Sejarah
Arkeologi Maritim Ditinjau dari perkembangan perahu di Indonesia
A. Latar
Belakang Masalah.
Indonesia
merupakan Negara yang terkenal dengan negara maritim karena wilayah indonesia
lebih dari separuhnya adalah wilayah perairan. Selain itu indonesia jug
terkenal sebagai negara seribu pulau karena negara indonesia memiliki banyak
pulau-pulau yang berjajar dari Sabang sampai Merauke. Dalam perjalanan sejarah
bangsa Indonesia tentunya tidak pernah lepas dari perkembangan teknologi
pelayaran, dalam hal ini mengkaji mengenai teknologi perahu yang merupakan saah
satu hasil budaya bahari yang sejak lama telah memegang peranan penting dalam
perkembangan sejarah Indonesia.
Perkembangan
perahu di Nusantara terjadi sejak masa prasejarah yang telah memegang peranan penting
dalam kehidupan manusia di dunia termasuk Nusantara. Perahu selain memiliki fungsi
sosial ekonomi sebagai alat transportasi air, untuk berkomunikasi antar
masyarakat, perdagangan dan sarana mencari ikan, perahu juga berkaitan erat
dengan religi masyarakat pendukungnya yang mendiami pulau-pulau di Nusantara.

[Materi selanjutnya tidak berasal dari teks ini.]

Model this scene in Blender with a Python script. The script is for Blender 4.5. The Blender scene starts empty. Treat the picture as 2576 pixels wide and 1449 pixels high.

Berdasarkan data dan bukti-bukti yang menunjukkan adanya perkembangan perahu di
Nusantara memang belum banyak dikaji, sehingga dalam penjelasan yang lebih
kongkret mengenai perkembangan sejarah maritim di Nusantara belum banyak
peneliti yang mendeskripsikannya.
Dalam perkembangannya perahu di Nusantara memilki
beberapa karakteristik model dan bentuk perahu yang didasari oleh fungsi dan
kegunaannya. Bentuk perahu yang ada di Nusantara memiliki perbedaan baik dari
segi bentuk dan teknologi yang telah dipakai dalam pembuatan perahu. Perbedaan
perahu yang terdapat di nusantara didasari oleh faktor alam dan faktor manusia
itu sendiri Dalam penulisan makalah ini akan dijelaskan mengenai perkembagan
perahu berdasarkan periodisasinya dimulai dari zaman prasejarah kemudian
berlanjut pada masa kerajaan Hindu-Budha. Dalam hal ini penulis akan mencoba
mengemukakan materi penjelasan mengenai perkembangan teknologi maupun
periodisasi penggunaan perahu dalam kehiduapan masyarakat di Nusantara.
- Rumusan
Masalah.
1.
Bagaimana perkembangan perahu pada masa
Prasejarah di Nusantara?
2.
Bagaimana perkembangan perahu pada masa
kerajaan di Nusantara ?
- Tujuan
Penelitian
1.
Untuk mengetahui perkembangan perahu
pada masa Prasejarah di Nusantara.
2.
Untuk mengetahui perkembangan perahu pada
masa kerajaan di Nusantara.
BAB
II
PEMBAHASAN
A. Perkembangan Perahu pada masa
Prasejarah.
Menurut
catatan prasejarah, asal mula transportasi air melalui penyebrangan sungai sudah
dilakukan sejak zaman Paleolitik atau zaman batu yang merupakan zaman purba
ketika manusia masih mennggunakan peralatan batu. Kemudian berkembang pada
zaman Neolitik yang sudah menggunakan peralatan batu cetakan halus.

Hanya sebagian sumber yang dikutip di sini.